Extract the lines up to and including the one that contains "co_ = thing('cable_coil', 'tangled", starting with the first line of the entries below, and omit the pictures.
══════════
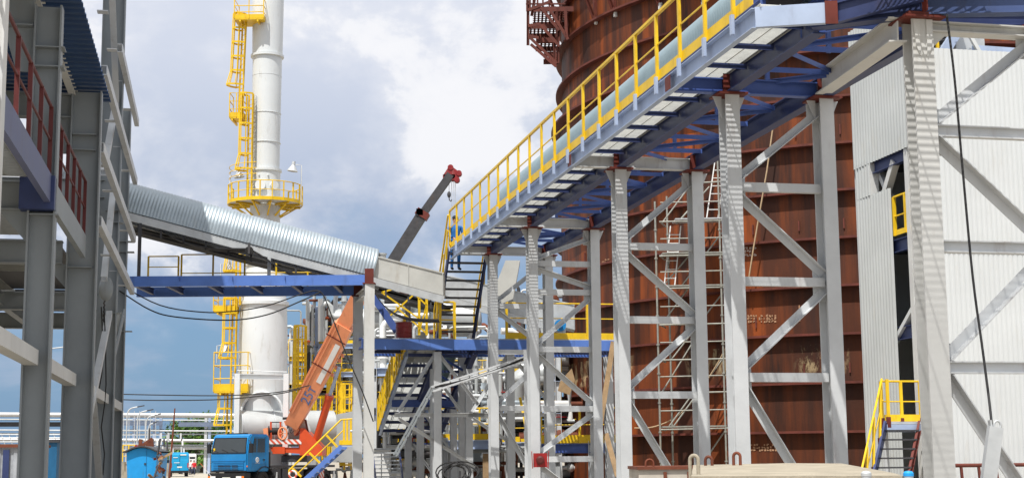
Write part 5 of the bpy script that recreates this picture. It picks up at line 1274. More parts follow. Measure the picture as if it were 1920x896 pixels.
# small alarm box
al = thing('alarm_box', 'small red alarm box with round sounder on the grey trestle column', 'alarm box', P(1012, 875, 39.2))
MB().box(P(1013, 862, 39.2), .36, .16, .36).build('housing', m_redlamp, al); MB().lathe(P(1013, 862, 39.1), [(.11, 0), (.11, .06), (.06, .08), (0, .08)], 16, (0, -1, 0)).build('sounder', m_redrail, al)
for s in (-1, 1): MB().bar(P(1013, 862, 39.13) + V((.2 * s, 0, -.2)), P(1013, 862, 39.13) + V((.22 * s, -.1, .22)), .02, .1, (0, 1, 0)).build('side_flap', m_redlamp, al)
# lattice cable tray with its post
ct = thing('cable_tray', 'pale sloping lattice cable tray on a thin post below the blue platform', 'cable tray', G(987, 43.2))
def lattice(pts, Y, w_):
    for a, c in zip(pts[:-1], pts[1:]):
        p, q = P(*a, Y), P(*c, Y); d = (q - p).normalized(); u = V((-d.z, 0, d.x)) * w_
        for s in (0, 1): MB().bar(p + u * s, q + u * s, .035, .04).build('side_rail', m_steel, ct)
        for s in (0, 1): MB().bar(p + u * s + V((0, .35, 0)), q + u * s + V((0, .35, 0)), .035, .04).build('side_rail', m_steel, ct)
        n = int((q - p).length / .28)
        for i in range(n + 1): r = p.lerp(q, i / n); MB().bar(r, r + u * (1 if i % 2 else .0) + V((0, .35, 0)) , .04, .03).build('rung', m_steel, ct)
lattice([(1003, 662), (808, 725)], 43.4, .13)
m_steel_keep = m_steel; m_steel = m_leftst; lattice([(808, 725), (738, 852)], 43.4, .08); m_steel = m_steel_keep
p = G(987, 43.2); MB().bar(p, V((p.x, p.y, zat(987, 655, 43.2))), .1, .1, (1, 0, 0)).build('post', m_steel, ct)
for k in range(3): MB().path(sag(P(1000, 660 + k * 2, 43.5), P(815, 722 + k * 2, 43.5), .12), .02, 5).build('cable', m_dark if k else m_steel, ct)
co_ = thing('cable_coil', 'tangled coil of black cables at the foot of the grey columns', 'cable coil', G(862, 43))
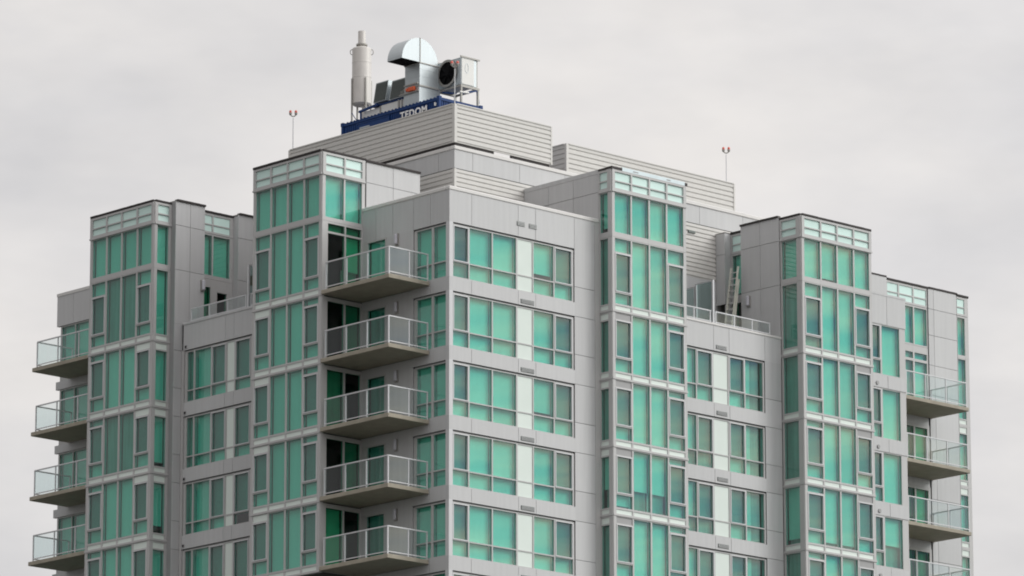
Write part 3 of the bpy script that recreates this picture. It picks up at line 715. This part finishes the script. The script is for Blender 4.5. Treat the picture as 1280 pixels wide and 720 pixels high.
for t in (0, 1, 2, 3):
    a = math.radians(47+180*.5*t+25)
    c = Vector((math.cos(a), math.sin(a), 0))*.435
    mb = MB(); mb.box(c.x-.03, c.x+.03, c.y-.03, c.y+.03, 0, z(11.70)); mb.build('leg', 'steel_dull', e)
for q in (-1, 1):
    d = Vector((.73, -.68, 0))*q
    mb = MB(); pr = None
    for i in range(8):
        t = math.pi*(-.5+i/7*1.15); p = d*(.40+.08*math.cos(t)*1.1)+Vector((0, 0, z(12.9)+.12*math.sin(t)))
        if pr: mb.tube(pr, p, .018, .018, 6)
        pr = p
    mb.build('lifting_lug', 'steel_dull', e)
mb = MB(); mb.tube((.05, -.1, 0), (.05, -.1, z(10.6)), .09, .09, 12); mb.build('inlet_pipe', 'stack', e, smooth=True)

# gooseneck duct
a, b = 5.78, 8.14
e = empty('gooseneck_duct', (a+.5, b+.45, ZB+CT), 'galvanised gooseneck air duct with half round hood in the middle of the blue container', 'air duct')
X0, X1, Y0, Y1 = -.5, .54, -.45, .45
mb = MB(); mb.box(X0, X1, Y0, Y1, z(10.42), z(11.36)); 
for q in (10.8, 11.1): mb.box(X0-.006, X1+.006, Y0-.006, Y1+.006, z(q), z(q)+.012)
mb.build('riser', 'steel', e)
mb = MB(); mb.box(X0-.03, X1+.03, Y0-.03, Y1+.03, z(11.345), z(11.385)); mb.box(X0-.04, X1+.04, Y0-.04, Y1+.04, z(10.36), z(10.42)); mb.build('flange', 'steel_dull', e)
mb = MB(); n = 24; Rr = 1.0; k = len(mb.v); zc_ = z(11.385); xc = X0+.02
prof = [(xc+Rr*math.cos(math.pi*i/n), zc_+Rr*1.02*math.sin(math.pi*i/n)) for i in range(n+1)]
for y in (Y0, Y1):
    for x, zz_ in prof: mb.v.append((x, y, zz_))
    mb.v.append((xc, y, zc_))
m = n+2
for i in range(n):
    mb.f.append((k+i, k+i+1, k+m+i+1, k+m+i)); mb.mi.append(0)
    mb.f.append((k+n+1, k+i, k+i+1)); mb.mi.append(0); mb.f.append((k+m+n+1, k+m+i+1, k+m+i)); mb.mi.append(0)
mb.build('hood', 'steel', e)
mb = MB(); mb.box(xc-Rr, xc-.02, Y0+.015, Y1-.015, zc_-.012, zc_+.006); mb.build('outlet', 'black', e)
mb = MB(); mb.box(xc-.018, xc+.018, Y0-.02, Y0+.01, zc_, zc_+Rr*1.02)
for i in (0, 1): mb.box(xc-.018, xc+.018, Y0, Y1, zc_+Rr*1.02, zc_+Rr*1.02+.02)
mb.build('seam_rib', 'steel_dull', e)
mb = MB(); mb.box(X0-.02, X1+.1, Y0+.0, Y1+.05, 0.02, z(10.36)); mb.build('base', 'steel', e)
mb = MB(); mb.box(X0-.16, X0-.04, -.26, .14, z(10.2), z(10.38)); mb.tube((X0-.1, .14, z(10.29)), (X0-.1, .24, z(10.29)), .08); mb.build('actuator', 'orange', e, bevel=.02)
mb = MB(); mb.bar((X0-.08, -.42, z(10.5)), (X0-.08, .42, z(10.5)), .05); mb.bar((X0-.08, -.5, z(10.16)), (X0-.08, .72, z(10.16)), .04)
for i in range(4): mb.bar((X0-.08, .3+i*.1, z(10.16)), (X0-.08, .3+i*.1, z(10.34)), .02)
mb.build('linkage', 'steel_dull', e)

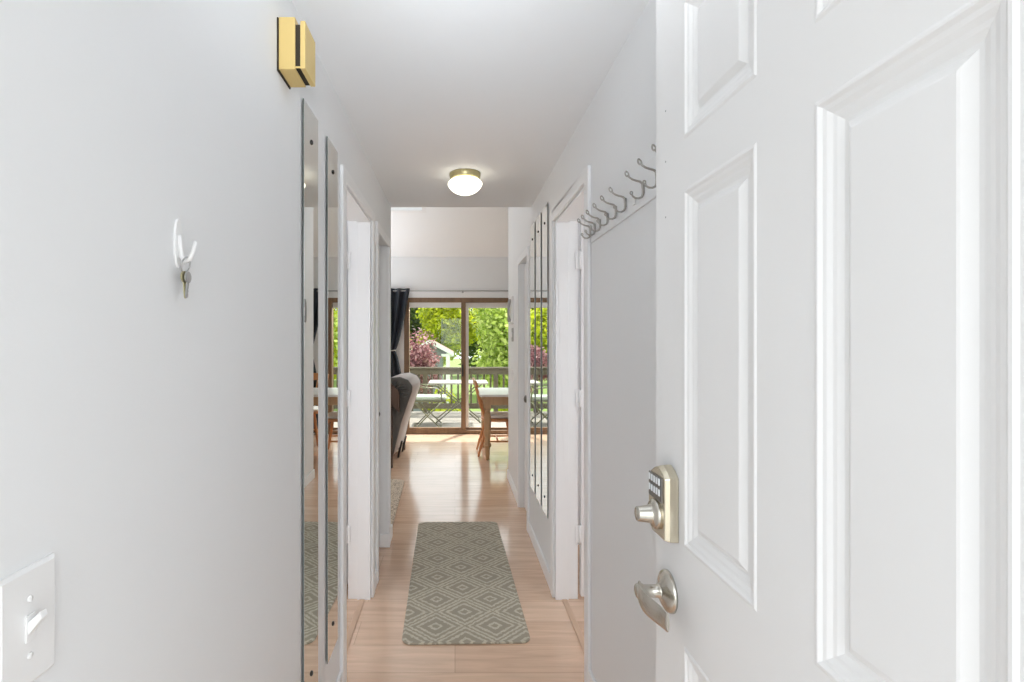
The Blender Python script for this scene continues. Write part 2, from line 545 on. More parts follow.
# sloped ceiling with a skylight opening
KX0, KX1, KY0, KY1 = -1.9, -0.36, 5.15, 6.345
def slope(mb, x0, x1, y0, y1, t=0.12):
    vs = [(x0, y0, VZ(y0)), (x1, y0, VZ(y0)), (x1, y1, VZ(y1)), (x0, y1, VZ(y1))]
    vs += [(x, y, z + t) for x, y, z in vs]
    mb.add(vs, [(0, 1, 2, 3), (7, 6, 5, 4), (0, 4, 5, 1), (1, 5, 6, 2), (2, 6, 7, 3), (3, 7, 4, 0)])
w = MB()
slope(w, -4.3, KX0, 3.40, 8.50); slope(w, KX1, 3.7, 3.40, 8.50)
slope(w, KX0, KX1, 3.40, KY0); slope(w, KX0, KX1, KY1, 8.50)
struct('ceiling_vault', w, M['vault'], 'sloped warm white living room ceiling above the sliding door', 'ceiling')
sk = thing('window_1', 'roof skylight just past the hall ceiling edge', 'skylight', (KX0, KY0, VZ(KY0)), kind='structure')
f = MB()
def sl4(mb, x0, x1, y0, y1, dz, t):
    vs = [(x0, y0, VZ(y0) + dz), (x1, y0, VZ(y0) + dz), (x1, y1, VZ(y1) + dz), (x0, y1, VZ(y1) + dz)]
    vs += [(x, y, z + t) for x, y, z in vs]
    mb.add(vs, [(0, 1, 2, 3), (7, 6, 5, 4), (0, 4, 5, 1), (1, 5, 6, 2), (2, 6, 7, 3), (3, 7, 4, 0)])
for a in ((KX0, KX0 + .05, KY0, KY1), (KX1 - .05, KX1, KY0, KY1), (KX0 + .05, KX1 - .05, KY0, KY0 + .05), (KX0 + .05, KX1 - .05, KY1 - .05, KY1)):
    sl4(f, *a, 0.0, 0.14)
f.build('window_frame', M['trim'], sk)
f = MB(); sl4(f, KX0 + .05, KX1 - .05, KY0 + .05, KY1 - .05, 0.10, 0.006)
f.build('pane', M['glass'], sk)

struct('ceiling_sky_block', MB().box(-1.8, 1.8, -1.3, -0.05, 2.36, 2.5), M['ceiling'], 'unseen slab added over the entrance to block sky light', 'ceiling')  # added out of view to keep sky light off the near walls

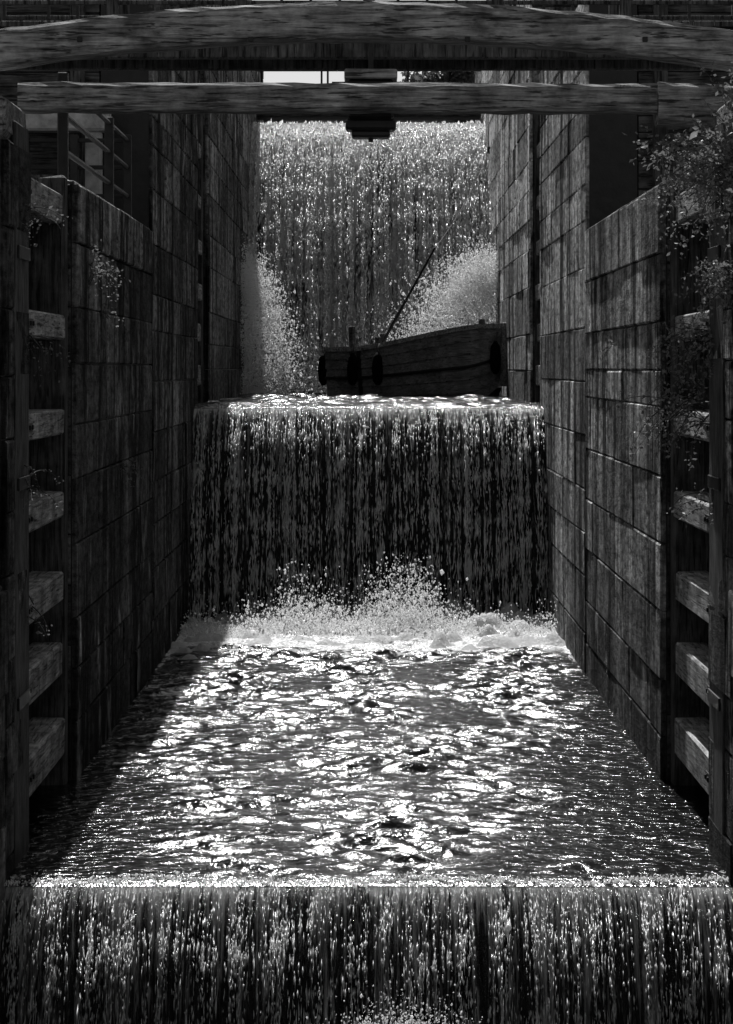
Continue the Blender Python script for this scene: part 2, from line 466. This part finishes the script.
# ---------------------------------------------------------------- waterfalls
def fall(yc,zc,H,v,sx,dens,nstr,r0,seed,xw=HW-.02,beadL=.05,nsheet=320,top=.25,fill=1.):
    e=empty('waterfall')
    r=np.random.default_rng(seed)
    mb=MB()
    mb.box(-HW-.02,HW+.02,yc+.10,yc+.5,zc-H-.8,zc-.12,0,0)
    zz=zc-.14
    while zz>zc-H-.5:
        mb.box(-HW,HW,yc+.0+random.uniform(0,.03),yc+.10,zz-.28,zz-.012,0,.01); zz-=.30
    mb.obj('spillway_face',[M_WET],parent=e)
    def prof(x):
        w=np.zeros_like(x)
        rr=np.random.default_rng(seed+1)
        for i in range(14):
            l=.12*(12)**rr.random(); w+=np.sin(2*np.pi*x/l+rr.random()*6.28)*(.3+.25*l)
        return w/6
    tmax=math.sqrt(2*H/G)
    xs=np.linspace(-xw,xw,nsheet); ts=np.concatenate([[-.04,-.02],np.linspace(0,tmax,46)])
    X,T=np.meshgrid(xs,ts)
    vv=v*(1+.12*prof(X))
    Tc=np.clip(T,0,None)
    Y=yc-vv*T; Z=zc-.055-.5*G*Tc**2
    Z=np.where(T<0,zc-.05+T*.1,Z)
    Y+=.012*np.sin(X*90+T*20+3*np.sin(X*13))*np.clip(Tc*4,0,1)
    X=X+.02*np.sin(T*14+X*9)*Tc/tmax
    V=np.stack([X,Y,Z],-1).reshape(-1,3); nx=len(xs);ny=len(ts)
    i=np.arange(ny-1)[:,None]*nx+np.arange(nx-1)[None]
    Q=np.stack([i,i+nx,i+nx+1,i+1],-1).reshape(-1,4)
    fo=np.exp(-Tc/.2)
    npmesh('water_sheet',V,Q,mat_sheet('falling_water_sheet',sx,dens,top),True,fo,e)
    x0=r.uniform(-xw,xw,nstr); x0=x0+.03*np.sin(x0*23)
    P=[];R=[];L=[];TT=[]
    for j in range(nstr):
        vj=v*(1+.12*prof(np.array([x0[j]]))[0])*(1+abs(r.normal(0,.06)))
        n=int(H/(beadL*1.3)*r.uniform(.25,1.25)*fill)
        h=r.random(n)**1.1*H
        t=np.sqrt(2*h/G)
        # pulses: drops bunch into wavy surges, as a sheet breaks up
        h=np.clip(h+.06*np.sin(h*9+3*np.sin(x0[j]*2.3)+x0[j]*5),.0,H); t=np.sqrt(2*h/G)
        sp=.005+.018*t/tmax
        xx=x0[j]+r.normal(0,1,n)*sp*.5+.015*np.sin(t*9+j)
        yy=yc-vj*t-.02-np.abs(r.normal(0,1,n))*sp*1.8
        P.append(np.stack([xx,yy,zc-.03-h],1))
        rad=r0*np.exp(r.normal(0,.4,n)); R.append(rad)
        L.append(beadL*np.exp(r.normal(0,.55,n))*(.35+.65*(t/tmax)))
        TT.append(np.clip(vj/np.maximum(G*t,1.2),0,1.3))
    P=np.concatenate(P);R=np.concatenate(R);L=np.concatenate(L);TT=np.concatenate(TT)
    P[:,0]=np.clip(P[:,0],-xw,xw)
    drops('falling_drops',P,R,L,M_DROP,e,TT)
    return e
e1=fall(C1,Z1,3.4,1.6,20,1.13,500,.0031,11,beadL=.038)
e2=fall(C2,Z2,3.3,1.75,12,1.20,480,.0046,12,beadL=.060,top=.42)
e3=fall(C3,Z3,6.45,4.6,8,.90,620,.0130,13,beadL=.055,top=.15,fill=.62)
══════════
→ Correct response:
Write part 5 of the bpy script that recreates this picture. It picks up at line 1274. More parts follow. Measure the picture as if it were 1920x896 pixels.
# small alarm box
al = thing('alarm_box', 'small red alarm box with round sounder on the grey trestle column', 'alarm box', P(1012, 875, 39.2))
MB().box(P(1013, 862, 39.2), .36, .16, .36).build('housing', m_redlamp, al); MB().lathe(P(1013, 862, 39.1), [(.11, 0), (.11, .06), (.06, .08), (0, .08)], 16, (0, -1, 0)).build('sounder', m_redrail, al)
for s in (-1, 1): MB().bar(P(1013, 862, 39.13) + V((.2 * s, 0, -.2)), P(1013, 862, 39.13) + V((.22 * s, -.1, .22)), .02, .1, (0, 1, 0)).build('side_flap', m_redlamp, al)
# lattice cable tray with its post
ct = thing('cable_tray', 'pale sloping lattice cable tray on a thin post below the blue platform', 'cable tray', G(987, 43.2))
def lattice(pts, Y, w_):
    for a, c in zip(pts[:-1], pts[1:]):
        p, q = P(*a, Y), P(*c, Y); d = (q - p).normalized(); u = V((-d.z, 0, d.x)) * w_
        for s in (0, 1): MB().bar(p + u * s, q + u * s, .035, .04).build('side_rail', m_steel, ct)
        for s in (0, 1): MB().bar(p + u * s + V((0, .35, 0)), q + u * s + V((0, .35, 0)), .035, .04).build('side_rail', m_steel, ct)
        n = int((q - p).length / .28)
        for i in range(n + 1): r = p.lerp(q, i / n); MB().bar(r, r + u * (1 if i % 2 else .0) + V((0, .35, 0)) , .04, .03).build('rung', m_steel, ct)
lattice([(1003, 662), (808, 725)], 43.4, .13)
m_steel_keep = m_steel; m_steel = m_leftst; lattice([(808, 725), (738, 852)], 43.4, .08); m_steel = m_steel_keep
p = G(987, 43.2); MB().bar(p, V((p.x, p.y, zat(987, 655, 43.2))), .1, .1, (1, 0, 0)).build('post', m_steel, ct)
for k in range(3): MB().path(sag(P(1000, 660 + k * 2, 43.5), P(815, 722 + k * 2, 43.5), .12), .02, 5).build('cable', m_dark if k else m_steel, ct)
co_ = thing('cable_coil', 'tangled coil of black cables at the foot of the grey columns', 'cable coil', G(862, 43))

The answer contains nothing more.